_DATA EXCERPTS:_
──────────────────────────────

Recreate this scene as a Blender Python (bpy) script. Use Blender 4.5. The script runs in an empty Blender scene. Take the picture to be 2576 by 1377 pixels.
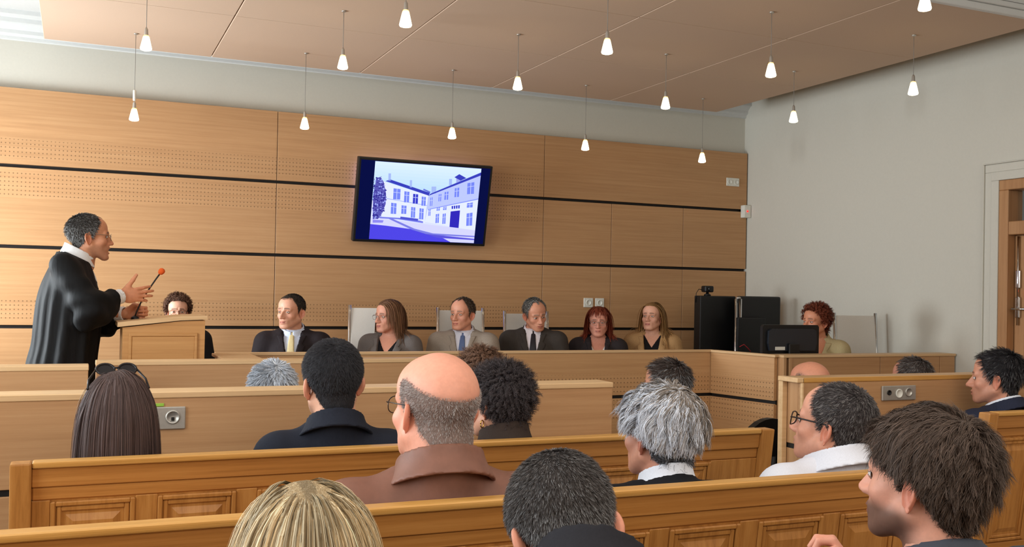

──────────────────────────────

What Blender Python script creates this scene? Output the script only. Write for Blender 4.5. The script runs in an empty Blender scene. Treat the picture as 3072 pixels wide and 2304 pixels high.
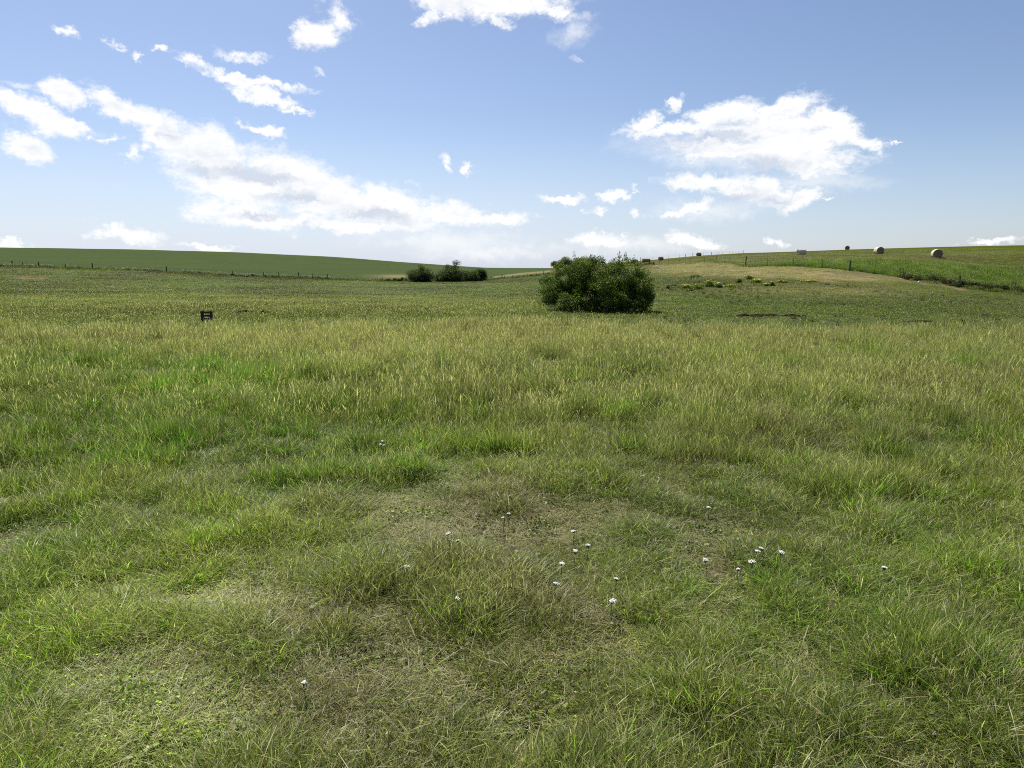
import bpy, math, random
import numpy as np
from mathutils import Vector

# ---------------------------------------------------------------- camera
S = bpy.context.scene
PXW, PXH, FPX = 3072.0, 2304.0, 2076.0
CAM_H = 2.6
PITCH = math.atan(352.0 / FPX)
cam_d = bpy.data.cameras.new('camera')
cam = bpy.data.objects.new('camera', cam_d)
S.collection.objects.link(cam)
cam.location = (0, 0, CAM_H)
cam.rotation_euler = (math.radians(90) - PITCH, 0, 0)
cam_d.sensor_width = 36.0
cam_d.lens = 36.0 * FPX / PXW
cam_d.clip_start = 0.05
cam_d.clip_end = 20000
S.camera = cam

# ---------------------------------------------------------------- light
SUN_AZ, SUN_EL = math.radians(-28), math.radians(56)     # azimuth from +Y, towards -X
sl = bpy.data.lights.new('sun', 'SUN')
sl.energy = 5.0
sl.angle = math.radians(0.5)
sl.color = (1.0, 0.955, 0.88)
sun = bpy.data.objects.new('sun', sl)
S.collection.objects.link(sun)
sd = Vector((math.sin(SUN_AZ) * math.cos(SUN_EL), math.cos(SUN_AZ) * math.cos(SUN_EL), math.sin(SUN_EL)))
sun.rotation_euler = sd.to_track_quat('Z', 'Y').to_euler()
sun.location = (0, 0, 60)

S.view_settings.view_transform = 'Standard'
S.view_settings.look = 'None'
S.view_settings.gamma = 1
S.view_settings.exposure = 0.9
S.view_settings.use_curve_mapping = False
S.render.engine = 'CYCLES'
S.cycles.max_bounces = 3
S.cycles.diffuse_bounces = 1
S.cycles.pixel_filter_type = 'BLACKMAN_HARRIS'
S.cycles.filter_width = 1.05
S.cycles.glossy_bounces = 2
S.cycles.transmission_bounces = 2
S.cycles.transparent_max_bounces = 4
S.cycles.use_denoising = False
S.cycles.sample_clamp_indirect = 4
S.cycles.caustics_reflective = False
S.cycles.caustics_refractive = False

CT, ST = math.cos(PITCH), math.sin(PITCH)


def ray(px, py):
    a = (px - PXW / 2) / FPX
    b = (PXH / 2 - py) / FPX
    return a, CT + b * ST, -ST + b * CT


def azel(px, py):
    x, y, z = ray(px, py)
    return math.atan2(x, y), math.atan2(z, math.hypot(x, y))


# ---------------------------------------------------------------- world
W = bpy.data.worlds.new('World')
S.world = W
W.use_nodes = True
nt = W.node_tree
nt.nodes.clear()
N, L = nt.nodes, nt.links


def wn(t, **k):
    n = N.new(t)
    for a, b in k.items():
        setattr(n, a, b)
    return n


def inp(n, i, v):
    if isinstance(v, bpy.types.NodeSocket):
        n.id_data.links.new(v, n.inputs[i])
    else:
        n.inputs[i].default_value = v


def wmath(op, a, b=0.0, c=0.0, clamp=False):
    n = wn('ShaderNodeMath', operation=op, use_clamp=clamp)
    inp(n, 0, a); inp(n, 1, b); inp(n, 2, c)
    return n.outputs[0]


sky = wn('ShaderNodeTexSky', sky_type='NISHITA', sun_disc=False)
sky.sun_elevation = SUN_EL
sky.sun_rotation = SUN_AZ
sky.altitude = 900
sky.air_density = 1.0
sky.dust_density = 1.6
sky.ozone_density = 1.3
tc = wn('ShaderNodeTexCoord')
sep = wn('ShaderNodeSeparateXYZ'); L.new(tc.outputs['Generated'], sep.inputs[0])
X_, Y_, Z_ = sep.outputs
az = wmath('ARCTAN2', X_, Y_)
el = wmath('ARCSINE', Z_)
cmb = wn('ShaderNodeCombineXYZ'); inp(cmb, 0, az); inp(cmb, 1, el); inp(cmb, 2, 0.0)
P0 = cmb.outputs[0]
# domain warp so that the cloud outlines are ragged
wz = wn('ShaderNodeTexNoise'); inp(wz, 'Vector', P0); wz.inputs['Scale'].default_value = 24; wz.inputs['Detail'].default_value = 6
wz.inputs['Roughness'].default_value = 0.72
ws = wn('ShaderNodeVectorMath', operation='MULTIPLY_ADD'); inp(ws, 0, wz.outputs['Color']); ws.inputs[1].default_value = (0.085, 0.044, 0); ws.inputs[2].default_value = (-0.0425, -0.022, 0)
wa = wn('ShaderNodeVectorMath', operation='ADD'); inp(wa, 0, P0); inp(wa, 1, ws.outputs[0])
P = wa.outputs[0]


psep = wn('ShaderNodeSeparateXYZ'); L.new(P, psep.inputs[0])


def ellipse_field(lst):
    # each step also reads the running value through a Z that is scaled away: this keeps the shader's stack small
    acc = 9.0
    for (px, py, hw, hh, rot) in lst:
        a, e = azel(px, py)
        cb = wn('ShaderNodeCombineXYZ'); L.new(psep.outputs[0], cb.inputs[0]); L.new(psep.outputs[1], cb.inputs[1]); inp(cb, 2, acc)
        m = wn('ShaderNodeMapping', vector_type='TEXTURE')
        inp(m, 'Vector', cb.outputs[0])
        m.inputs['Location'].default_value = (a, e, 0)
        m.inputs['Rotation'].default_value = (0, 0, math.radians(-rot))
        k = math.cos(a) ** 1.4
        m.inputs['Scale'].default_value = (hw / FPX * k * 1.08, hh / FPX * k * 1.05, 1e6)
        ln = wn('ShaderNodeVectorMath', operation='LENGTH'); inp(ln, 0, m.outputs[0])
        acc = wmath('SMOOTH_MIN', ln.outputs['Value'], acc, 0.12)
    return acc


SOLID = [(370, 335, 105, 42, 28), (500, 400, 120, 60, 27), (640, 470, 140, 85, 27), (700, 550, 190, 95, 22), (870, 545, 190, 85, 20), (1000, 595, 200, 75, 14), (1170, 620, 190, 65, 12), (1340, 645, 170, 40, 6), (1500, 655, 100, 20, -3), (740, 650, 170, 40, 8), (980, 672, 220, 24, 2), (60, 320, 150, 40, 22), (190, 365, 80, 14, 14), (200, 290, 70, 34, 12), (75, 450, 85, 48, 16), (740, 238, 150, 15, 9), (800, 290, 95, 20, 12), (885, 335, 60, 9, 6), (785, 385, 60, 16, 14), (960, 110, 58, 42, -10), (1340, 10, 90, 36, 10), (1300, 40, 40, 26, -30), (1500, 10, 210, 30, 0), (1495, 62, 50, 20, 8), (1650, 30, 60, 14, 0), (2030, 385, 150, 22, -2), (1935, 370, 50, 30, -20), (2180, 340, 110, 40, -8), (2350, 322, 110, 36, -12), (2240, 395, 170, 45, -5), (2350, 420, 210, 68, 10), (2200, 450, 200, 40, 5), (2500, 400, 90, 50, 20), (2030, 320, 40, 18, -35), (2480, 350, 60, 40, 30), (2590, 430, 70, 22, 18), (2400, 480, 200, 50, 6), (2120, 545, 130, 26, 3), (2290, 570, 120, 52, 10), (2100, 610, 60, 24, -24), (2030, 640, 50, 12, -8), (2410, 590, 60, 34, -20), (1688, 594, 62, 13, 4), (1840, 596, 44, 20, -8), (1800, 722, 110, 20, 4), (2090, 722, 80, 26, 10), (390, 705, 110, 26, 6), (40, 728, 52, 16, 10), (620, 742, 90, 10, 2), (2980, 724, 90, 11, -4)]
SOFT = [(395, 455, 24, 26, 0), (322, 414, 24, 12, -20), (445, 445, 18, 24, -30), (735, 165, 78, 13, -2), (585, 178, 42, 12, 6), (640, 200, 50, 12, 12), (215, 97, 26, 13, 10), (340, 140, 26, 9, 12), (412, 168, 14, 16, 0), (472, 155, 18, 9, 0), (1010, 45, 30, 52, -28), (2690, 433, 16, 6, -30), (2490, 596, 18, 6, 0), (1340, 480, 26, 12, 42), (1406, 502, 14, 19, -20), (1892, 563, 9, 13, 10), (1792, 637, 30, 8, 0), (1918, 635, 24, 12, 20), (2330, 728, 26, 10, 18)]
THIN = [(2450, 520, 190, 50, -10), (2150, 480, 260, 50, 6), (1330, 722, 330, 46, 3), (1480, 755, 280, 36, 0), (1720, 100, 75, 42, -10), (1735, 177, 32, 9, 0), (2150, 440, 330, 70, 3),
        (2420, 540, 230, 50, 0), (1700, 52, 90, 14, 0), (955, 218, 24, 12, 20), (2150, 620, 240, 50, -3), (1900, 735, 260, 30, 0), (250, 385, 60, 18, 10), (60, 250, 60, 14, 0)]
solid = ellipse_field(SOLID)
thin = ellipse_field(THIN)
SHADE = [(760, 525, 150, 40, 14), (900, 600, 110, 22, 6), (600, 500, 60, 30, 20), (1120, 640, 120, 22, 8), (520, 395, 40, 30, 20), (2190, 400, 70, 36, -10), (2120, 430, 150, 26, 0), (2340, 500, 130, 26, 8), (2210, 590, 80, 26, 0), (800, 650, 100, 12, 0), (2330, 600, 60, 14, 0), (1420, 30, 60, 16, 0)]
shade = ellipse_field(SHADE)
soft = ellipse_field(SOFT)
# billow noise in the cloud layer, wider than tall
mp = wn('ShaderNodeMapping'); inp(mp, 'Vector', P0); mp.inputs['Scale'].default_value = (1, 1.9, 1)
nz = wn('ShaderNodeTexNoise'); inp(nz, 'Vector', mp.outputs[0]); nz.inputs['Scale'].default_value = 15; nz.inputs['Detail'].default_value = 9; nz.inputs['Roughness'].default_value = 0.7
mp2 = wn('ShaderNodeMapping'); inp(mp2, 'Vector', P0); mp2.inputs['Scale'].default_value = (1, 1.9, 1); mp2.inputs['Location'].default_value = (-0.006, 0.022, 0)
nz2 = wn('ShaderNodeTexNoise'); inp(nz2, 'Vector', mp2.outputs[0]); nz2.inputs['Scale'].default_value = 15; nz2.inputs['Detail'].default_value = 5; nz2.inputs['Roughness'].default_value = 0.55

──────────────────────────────

_WORK INSTRUCTIONS:_
Above are records; repeat only the lines from the line with "What Blender Python" through the line with "from mathutils import Vector", and leave pictures out.

_WRITTEN SOLUTION:_
What Blender Python script creates this scene? Output the script only. Write for Blender 4.5. The script runs in an empty Blender scene. Treat the picture as 3072 pixels wide and 2304 pixels high.
import bpy, math, random
import numpy as np
from mathutils import Vector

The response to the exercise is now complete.